Parallel isogeometric boundary element analysis with T-splines on CUDA

Abstract

We present a framework for parallel isogeometric boundary element analysis (BEA) of elastic solids on CUDA. To deal with traction discontinuities, we propose a BEA model that supports multiple nodes and semi-discontinuous elements. The multiplicity of a node is defined by the number of regions containing any element influenced by the node. A region is a group of connected elements delimited by a closed crease curve. The default shape function of an element is determined by a linear operator applied to a set of basis functions. A BEA model is supposed to be generated from a watertight boundary representation of a solid. In this paper, we employ bicubic analysis-suitable T-splines. In this case, the shape of an element is defined by its Bézier extraction operator applied to the tensor product of Bernstein polynomials of degree 3. We describe the data structures of the BEA model and the main algorithms of the analysis pipeline on CUDA. In particular, we describe two strategies for parallel assembling of the linear system of equations.

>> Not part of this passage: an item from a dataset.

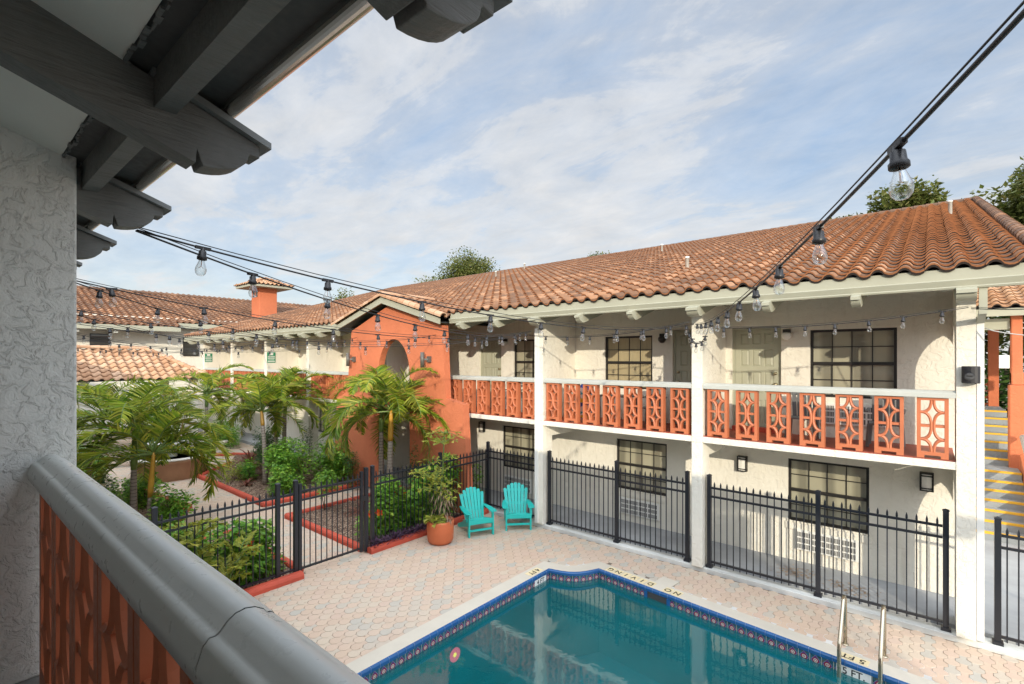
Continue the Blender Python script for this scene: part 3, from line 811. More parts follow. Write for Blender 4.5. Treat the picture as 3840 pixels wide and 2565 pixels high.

We also introduce a novel approach for inside integration based on the subdivision of the singular region in triangles with constant aspect ratio. In the T-splines context, we extend the Bézier extraction to handle unstructured T-meshes with crease edges. Moreover, we propose a scheme for embedding the influence of linked tangency handles on the shape of an element directly into the Bézier extraction operator. Such an embedding enables the removal of the corresponding nodes from the BEA model and the application of an alternative collocation method we discuss in the paper. We present several experiments to evaluate the accuracy and efficiency of the proposed framework. The results demonstrate that the GPU can be advantageously employed for parallelizing T-spline-based isogeometric analysis using boundary elements, achieving a speedup of up to 29x compared to the sequential code on a current laptop. We make the BEA code available in a prototype in MATLAB with a graphical interface that allows users to apply boundary conditions and visualize analysis results on the boundary.